On Sunday, the show started with church services led by Marion
Rogers of Freeport and two groups of gospel singers. After the
services, the usual activities got underway until the noon
whistles. At 1:00 p.m. fifteen gas tractor operators entered the
wagon backing contest. Doc Saffell took first place by completing
the course in 1 minute, 15 seconds and Brian Brown took second
place by completing the course in 1 minute, 25 seconds.

At 2:30, the Ladies Auxiliary held their quilt drawing and Megon
Rees of Canton was the winner. Previous to the grand parade, a
drawing was held of the membership for two $25.00 prizes.
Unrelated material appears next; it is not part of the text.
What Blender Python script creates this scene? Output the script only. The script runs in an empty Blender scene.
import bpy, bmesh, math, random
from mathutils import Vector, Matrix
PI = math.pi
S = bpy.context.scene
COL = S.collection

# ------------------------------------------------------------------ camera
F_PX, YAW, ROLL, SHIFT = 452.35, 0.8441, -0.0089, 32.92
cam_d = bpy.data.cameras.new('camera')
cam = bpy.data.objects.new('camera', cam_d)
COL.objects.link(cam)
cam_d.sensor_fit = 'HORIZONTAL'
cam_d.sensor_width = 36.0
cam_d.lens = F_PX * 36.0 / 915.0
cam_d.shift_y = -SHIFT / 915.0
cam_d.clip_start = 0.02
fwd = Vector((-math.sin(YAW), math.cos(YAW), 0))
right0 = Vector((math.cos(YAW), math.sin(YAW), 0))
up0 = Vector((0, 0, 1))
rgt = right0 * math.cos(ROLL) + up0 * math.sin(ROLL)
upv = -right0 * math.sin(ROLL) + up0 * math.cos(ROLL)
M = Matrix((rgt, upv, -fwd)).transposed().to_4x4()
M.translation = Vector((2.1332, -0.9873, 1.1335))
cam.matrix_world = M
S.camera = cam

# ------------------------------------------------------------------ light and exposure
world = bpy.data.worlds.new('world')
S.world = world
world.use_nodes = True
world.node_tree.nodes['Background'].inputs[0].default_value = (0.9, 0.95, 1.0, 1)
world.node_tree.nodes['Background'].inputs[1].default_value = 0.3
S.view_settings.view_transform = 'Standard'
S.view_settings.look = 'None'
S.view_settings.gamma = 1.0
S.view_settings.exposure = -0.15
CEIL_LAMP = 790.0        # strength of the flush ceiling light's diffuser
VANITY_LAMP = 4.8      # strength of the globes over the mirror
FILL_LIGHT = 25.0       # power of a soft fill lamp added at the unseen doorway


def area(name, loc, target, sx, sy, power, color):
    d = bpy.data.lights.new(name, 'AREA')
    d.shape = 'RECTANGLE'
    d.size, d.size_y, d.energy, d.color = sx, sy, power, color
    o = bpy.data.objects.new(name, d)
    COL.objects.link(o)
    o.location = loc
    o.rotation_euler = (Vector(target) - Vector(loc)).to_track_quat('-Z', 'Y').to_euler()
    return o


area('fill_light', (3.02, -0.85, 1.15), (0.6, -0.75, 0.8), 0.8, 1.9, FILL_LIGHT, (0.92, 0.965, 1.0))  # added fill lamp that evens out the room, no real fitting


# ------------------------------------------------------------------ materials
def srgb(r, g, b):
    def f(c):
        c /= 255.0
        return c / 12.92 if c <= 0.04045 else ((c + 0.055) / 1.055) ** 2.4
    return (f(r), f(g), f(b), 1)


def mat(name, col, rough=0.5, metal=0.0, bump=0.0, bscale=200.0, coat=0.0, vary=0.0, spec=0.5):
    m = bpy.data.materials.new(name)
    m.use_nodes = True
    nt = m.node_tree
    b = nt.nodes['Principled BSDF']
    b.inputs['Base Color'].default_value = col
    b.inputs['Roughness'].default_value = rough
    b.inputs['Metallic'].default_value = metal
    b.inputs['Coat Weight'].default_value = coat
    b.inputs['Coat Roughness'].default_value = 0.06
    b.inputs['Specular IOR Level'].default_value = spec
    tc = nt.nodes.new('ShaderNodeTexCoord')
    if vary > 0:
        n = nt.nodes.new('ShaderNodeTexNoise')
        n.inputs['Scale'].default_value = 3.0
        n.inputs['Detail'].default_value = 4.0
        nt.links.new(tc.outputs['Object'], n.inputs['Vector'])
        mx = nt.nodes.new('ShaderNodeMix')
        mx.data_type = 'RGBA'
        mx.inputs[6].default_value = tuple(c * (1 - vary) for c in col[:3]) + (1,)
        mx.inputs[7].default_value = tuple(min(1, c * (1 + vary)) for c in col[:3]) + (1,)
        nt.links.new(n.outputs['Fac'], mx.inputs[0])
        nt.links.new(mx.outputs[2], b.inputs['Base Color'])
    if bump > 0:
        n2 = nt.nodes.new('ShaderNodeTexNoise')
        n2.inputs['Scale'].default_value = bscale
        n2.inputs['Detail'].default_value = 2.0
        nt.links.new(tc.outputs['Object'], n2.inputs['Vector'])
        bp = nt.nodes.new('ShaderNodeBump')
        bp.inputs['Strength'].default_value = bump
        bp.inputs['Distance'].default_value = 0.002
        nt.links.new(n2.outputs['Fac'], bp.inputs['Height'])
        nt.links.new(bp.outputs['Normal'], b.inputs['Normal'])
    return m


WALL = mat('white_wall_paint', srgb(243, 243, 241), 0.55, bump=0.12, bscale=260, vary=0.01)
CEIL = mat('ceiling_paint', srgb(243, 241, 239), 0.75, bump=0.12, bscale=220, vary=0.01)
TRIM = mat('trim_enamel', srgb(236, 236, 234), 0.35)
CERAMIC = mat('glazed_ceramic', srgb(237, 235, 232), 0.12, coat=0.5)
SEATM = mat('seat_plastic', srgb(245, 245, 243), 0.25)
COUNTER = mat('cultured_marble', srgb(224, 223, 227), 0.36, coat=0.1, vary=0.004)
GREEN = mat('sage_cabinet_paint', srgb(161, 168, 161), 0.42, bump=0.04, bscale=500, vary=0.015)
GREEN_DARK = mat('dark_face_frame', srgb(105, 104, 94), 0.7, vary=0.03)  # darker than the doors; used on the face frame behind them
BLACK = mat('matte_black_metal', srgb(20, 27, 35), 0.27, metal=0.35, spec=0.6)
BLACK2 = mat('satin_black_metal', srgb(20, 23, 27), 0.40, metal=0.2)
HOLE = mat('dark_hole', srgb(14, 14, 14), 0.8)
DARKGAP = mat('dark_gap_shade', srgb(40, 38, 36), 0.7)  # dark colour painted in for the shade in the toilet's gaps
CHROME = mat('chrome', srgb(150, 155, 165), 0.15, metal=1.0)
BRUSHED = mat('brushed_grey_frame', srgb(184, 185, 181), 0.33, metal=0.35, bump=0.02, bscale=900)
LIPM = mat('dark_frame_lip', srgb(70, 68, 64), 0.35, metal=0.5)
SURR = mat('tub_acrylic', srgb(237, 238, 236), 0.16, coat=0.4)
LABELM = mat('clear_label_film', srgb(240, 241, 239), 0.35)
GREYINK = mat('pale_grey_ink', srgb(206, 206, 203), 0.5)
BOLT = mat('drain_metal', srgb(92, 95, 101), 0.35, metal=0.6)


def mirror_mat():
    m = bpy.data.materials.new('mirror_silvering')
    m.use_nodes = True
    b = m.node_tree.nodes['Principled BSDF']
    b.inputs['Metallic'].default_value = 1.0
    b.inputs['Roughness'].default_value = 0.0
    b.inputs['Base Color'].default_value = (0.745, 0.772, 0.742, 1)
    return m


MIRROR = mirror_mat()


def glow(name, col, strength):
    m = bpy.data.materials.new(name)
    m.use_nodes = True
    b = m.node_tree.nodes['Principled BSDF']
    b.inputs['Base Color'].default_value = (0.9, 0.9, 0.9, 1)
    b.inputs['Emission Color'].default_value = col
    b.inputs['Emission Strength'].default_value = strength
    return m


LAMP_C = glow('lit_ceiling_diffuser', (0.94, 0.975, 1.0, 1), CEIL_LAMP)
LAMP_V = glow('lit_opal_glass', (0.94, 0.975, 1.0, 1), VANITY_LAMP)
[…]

Winners
were Charles Woolf of Salem and Larry Skull of New Philadelphia. At
4:00 p.m., the grand parade, led by the Thresherman & Queen,
got underway followed by antique cars, steamers, gas & oil
tractors and all movable equipment. Plaques were presented to all

Gas engine land featured approximately 200 gas engines running
cornshellers, water pumps, fans, washing machines, etc. Several
exhibitors had model gas engines. One exhibitor came from as far
away as Florida. Several antique cars and trucks were in attendance
with the oldest being a 1913 International truck owned by John
Skellett of Holloway. Gas tractors participated in the wagon
backing contest, powered the baler, ran the power eater and paraded
around the grounds. The GreenLine was the most predominant. A
Heider friction drive and a cross motor Frick were the most unusual
tractors and two OilPulls were featured.

A Korean war jet engine, owned by Mike Suca, was shown and
demonstrated. It vibrated the show grounds. Francis Smith from
Navarre brought his super tanker and helped wet the dust down. The
Arnold family from Marietta brought their Park locomotive and cars
and gave free rides. The locomotive was featured on our cups.
Charles Lucas of Belmont brought his beautiful team of Belgian
horses and wagon and gave free rides. Jed Crowe’s pre-1900
Peerless portable furnished the power for the group of stationary
and models. Ray Covault and Gary Arnold had their scale engines
working on matching fan and sawmill. John McDowell was kept busy on
his power eater generator.

Dick Firth’s shingle mill saw a lot of action with Francis
Young’s 6 HP portable Russell and scale traction engines. Fred
Rogers and Edgar Flowers shelled corn and ground corn meal. Cups
and plates and Stumptown hats were sold. A large group of flea
markets had a good selection of new and old ‘fleas’.

The New Athens Fireman Auxiliary sold food and featured
open-kettle soup beans and corn bread. The Weirton Lions Club sold
fish sandwiches and other food. Ice cream, popcorn, candy apples,
lemonade were also sold on the grounds. The New Athens Fire Dept.
had their ‘E’ car on hand in case of an emergency, supplied
our steam engines with water and watered the dust.

The officers and directors wish to thank the several different
individuals and companies who donated supplies and equipment and
the workers who worked such long hours getting the show together.
Also much thanks to the different exhibitors who traveled many
miles to exhibit at our show. Last but not least, a big thanks to
all the spectators who attended our show and helped finance us for
without their support we wouldn’t have a show. We invite all to
come back next year and have a good time with the ‘Stumptown
Gang’ on September 6th and 7th, 1986.